Guest REIL guy Posted August 6, 2003 Posted August 6, 2003 Hey I am new to this group but I have been looking into your question. It is true about the New York fact, however, there is a bill in the Senate right now that proposes that all IRA's and their assets be protected under a bankruptcy. The bill is titled HR 975. I hope this helps.
jevd Posted August 7, 2003 Posted August 7, 2003 The bill has passed the House and has been read twice in the Senate. It is on the Senate Calender and has been since March. It is part as stated above of a Bankruptcy reform bill. It had many co-sponsors in the House. You may check the status by going to thomas.loc.gov and searching for HR 975. By the way, for all of you newbies who wish to track legislation, this is a great site. Its also a great place to educate yourself on the legislative process. Complete address below http://thomas.loc.gov/ JEVD Making the complex understandable.
mbozek Posted August 7, 2003 Posted August 7, 2003 dh003i: NY law does not exempt additions to an IRA account which accrue after a date that is 90 days before the interpositon of a judgement from the claims of creditors. CPLR 5205©(5).
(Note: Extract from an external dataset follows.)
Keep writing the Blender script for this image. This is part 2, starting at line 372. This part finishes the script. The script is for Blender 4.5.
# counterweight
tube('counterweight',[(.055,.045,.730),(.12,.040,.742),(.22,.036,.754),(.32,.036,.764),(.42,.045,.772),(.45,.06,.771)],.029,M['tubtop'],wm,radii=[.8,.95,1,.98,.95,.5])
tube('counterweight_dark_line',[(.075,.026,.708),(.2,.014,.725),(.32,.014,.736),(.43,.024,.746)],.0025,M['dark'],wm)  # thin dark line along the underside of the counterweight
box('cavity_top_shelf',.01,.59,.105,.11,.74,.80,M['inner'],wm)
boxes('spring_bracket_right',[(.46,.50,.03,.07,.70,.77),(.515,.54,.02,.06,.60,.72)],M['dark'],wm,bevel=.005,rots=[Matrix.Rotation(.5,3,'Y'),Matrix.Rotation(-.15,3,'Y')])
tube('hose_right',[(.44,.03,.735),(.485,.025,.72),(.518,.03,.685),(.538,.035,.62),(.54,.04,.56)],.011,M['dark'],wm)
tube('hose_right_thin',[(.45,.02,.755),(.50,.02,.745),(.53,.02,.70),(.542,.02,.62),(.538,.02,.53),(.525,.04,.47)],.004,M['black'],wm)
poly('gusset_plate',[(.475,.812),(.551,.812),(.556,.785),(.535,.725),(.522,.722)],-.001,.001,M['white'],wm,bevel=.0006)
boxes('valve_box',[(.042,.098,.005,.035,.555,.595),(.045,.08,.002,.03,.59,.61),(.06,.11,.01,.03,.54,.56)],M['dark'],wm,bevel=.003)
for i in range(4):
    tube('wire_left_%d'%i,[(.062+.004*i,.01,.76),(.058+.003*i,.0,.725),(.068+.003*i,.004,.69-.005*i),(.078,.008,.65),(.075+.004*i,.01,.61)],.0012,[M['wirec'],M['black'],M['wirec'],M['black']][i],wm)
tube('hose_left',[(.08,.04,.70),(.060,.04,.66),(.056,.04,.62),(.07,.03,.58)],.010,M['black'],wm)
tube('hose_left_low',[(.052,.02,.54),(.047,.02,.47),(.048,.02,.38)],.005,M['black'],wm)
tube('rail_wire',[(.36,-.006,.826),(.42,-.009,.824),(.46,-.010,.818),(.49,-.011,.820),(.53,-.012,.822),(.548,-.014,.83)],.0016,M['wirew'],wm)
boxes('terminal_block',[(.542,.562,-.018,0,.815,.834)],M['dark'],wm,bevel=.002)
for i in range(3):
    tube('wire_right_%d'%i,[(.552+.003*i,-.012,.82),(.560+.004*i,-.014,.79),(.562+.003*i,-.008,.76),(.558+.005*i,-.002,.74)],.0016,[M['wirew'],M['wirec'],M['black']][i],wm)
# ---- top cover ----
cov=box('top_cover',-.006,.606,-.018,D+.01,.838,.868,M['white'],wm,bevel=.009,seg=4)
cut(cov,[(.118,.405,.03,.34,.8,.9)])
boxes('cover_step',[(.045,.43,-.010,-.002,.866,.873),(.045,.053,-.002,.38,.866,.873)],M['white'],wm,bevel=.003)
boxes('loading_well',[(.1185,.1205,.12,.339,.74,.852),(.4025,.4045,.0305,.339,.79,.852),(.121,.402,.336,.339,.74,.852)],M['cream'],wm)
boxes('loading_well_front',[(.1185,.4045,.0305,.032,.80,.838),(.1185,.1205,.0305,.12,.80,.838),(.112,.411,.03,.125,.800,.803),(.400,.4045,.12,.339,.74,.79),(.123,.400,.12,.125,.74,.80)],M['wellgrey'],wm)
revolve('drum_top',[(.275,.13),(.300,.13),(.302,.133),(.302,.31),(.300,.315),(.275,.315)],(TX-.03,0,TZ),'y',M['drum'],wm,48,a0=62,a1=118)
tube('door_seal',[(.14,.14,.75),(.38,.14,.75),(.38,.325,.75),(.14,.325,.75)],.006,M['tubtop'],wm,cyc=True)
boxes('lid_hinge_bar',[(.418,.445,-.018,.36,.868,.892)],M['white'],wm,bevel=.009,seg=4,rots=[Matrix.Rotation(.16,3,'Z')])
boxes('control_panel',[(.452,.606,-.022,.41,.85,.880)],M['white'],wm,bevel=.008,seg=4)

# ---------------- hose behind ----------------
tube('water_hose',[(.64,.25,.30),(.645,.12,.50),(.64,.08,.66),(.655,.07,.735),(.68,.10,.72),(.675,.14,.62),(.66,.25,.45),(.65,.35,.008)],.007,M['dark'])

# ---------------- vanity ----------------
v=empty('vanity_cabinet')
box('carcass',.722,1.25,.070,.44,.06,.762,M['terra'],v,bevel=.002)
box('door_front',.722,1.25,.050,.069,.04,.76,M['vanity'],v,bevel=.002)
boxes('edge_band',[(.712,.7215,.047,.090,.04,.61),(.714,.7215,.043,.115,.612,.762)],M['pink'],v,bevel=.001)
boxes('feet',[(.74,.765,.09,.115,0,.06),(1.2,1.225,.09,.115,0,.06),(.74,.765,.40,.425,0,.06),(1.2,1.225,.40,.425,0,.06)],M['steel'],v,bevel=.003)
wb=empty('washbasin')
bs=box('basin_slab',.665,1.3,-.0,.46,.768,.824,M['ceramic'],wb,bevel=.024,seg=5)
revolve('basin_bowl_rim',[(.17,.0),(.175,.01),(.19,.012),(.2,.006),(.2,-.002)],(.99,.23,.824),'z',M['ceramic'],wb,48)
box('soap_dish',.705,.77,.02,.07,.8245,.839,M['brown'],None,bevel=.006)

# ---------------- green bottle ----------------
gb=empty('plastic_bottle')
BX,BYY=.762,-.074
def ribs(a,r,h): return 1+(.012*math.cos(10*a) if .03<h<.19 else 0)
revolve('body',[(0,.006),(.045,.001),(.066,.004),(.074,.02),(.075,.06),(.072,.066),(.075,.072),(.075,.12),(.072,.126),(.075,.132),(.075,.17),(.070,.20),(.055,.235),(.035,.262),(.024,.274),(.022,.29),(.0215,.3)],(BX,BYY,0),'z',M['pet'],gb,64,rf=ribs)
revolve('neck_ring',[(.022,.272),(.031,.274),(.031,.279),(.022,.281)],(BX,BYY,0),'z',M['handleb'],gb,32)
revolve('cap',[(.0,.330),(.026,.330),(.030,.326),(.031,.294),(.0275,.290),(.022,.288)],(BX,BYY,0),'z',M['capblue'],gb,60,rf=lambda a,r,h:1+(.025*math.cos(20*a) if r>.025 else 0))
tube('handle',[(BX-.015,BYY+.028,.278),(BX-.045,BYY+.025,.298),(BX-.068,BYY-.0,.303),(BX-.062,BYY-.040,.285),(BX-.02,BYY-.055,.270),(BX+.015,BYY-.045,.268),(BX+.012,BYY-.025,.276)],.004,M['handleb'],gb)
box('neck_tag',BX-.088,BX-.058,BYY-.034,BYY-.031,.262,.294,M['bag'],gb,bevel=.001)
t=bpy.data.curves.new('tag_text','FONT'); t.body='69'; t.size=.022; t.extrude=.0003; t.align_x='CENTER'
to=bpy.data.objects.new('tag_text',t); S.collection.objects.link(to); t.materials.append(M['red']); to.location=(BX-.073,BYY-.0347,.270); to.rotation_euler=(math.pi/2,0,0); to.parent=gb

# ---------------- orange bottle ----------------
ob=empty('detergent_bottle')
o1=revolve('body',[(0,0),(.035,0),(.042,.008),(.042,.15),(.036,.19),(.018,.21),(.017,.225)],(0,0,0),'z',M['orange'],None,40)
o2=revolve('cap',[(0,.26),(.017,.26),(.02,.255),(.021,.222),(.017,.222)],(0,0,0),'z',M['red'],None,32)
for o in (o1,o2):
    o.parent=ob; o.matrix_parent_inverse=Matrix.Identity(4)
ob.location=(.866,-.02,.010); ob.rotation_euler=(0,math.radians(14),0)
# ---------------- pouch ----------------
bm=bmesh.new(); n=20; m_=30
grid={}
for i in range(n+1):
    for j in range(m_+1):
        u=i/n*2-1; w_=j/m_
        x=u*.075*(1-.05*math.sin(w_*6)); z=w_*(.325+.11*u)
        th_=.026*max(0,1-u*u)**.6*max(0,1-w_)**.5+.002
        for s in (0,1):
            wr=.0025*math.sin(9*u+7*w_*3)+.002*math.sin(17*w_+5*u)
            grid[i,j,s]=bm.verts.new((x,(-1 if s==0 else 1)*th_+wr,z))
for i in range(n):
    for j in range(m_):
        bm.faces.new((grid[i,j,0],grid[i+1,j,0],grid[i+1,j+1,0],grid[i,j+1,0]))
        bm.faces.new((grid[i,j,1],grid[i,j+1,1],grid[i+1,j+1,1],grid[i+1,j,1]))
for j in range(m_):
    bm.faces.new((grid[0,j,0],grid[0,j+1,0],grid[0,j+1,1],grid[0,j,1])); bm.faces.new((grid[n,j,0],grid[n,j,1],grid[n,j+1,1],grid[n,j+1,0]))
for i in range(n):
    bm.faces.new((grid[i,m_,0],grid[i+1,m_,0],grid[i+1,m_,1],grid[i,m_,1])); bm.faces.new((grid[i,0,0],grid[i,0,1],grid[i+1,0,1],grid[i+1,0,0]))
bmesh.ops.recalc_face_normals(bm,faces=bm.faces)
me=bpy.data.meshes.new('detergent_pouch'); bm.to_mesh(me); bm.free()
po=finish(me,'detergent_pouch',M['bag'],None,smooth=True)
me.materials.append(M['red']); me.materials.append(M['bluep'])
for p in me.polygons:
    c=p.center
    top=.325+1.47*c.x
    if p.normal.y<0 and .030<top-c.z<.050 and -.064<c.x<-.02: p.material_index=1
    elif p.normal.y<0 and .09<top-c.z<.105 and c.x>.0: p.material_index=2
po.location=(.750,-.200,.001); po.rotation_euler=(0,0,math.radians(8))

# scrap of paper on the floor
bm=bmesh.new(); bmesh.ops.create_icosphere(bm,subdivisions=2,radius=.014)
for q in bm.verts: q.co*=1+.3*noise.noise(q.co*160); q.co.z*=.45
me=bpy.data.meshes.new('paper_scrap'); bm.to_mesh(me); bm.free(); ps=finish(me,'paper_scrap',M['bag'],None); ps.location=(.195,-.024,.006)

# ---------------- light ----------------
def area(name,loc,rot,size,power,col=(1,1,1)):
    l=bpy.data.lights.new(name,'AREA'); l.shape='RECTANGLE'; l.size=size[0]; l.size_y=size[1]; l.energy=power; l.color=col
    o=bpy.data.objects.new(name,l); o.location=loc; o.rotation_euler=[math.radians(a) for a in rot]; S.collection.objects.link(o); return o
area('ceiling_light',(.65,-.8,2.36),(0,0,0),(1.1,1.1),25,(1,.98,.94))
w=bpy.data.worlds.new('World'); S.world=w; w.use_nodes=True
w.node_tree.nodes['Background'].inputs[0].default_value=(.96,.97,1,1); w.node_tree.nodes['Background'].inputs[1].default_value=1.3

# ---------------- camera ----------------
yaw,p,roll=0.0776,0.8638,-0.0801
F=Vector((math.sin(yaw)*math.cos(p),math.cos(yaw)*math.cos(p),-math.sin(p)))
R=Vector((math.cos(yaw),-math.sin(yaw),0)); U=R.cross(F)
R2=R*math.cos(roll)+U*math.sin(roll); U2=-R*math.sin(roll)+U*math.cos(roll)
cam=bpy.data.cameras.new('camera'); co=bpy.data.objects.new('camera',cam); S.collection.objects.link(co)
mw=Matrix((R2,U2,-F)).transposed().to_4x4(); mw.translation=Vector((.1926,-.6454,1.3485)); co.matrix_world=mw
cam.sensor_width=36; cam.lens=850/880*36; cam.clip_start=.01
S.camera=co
Any amounts added to a Roth IRA (e.g. earnings) after that date are subject to the claims of creditors. mjb
dh003i Posted August 7, 2003 Author Posted August 7, 2003 dh003i: NY law does not exempt additions to an IRA account which accrue after a date that is 90 days before the interpositon of a judgement from the claims of creditors. CPLR 5205©(5). Any amounts added to a Roth IRA (e.g. earnings) after that date are subject to the claims of creditors. Thanks for noting the exception. This is a good reason why people should put as much money as they can into a Roth IRA now, not later. It's important to engage in asset protection before you're sued, because -- even without the NY state exception -- your transactions can be undone if a court thinks they were done for fraudulent purposes (and clearly, placing money that would otherwise go to a ruling into a Roth IRA is for fraudulent purposes). If you are interested in asset protection in general, you may want to visit this e-book. Regarding the new bankruptcy law, it is a mixed bag, which curtails the priviledges afforded debtors in some areas, and curtails the tactics used by creditors in others. The inclusion of the Roth IRA in protection is good, however. It's worth giving the proposed legislation a read. And it's always amusing the hear the government talking about giving counsel to those who go bankrupt, so that they can "better manage their money and not go into debt".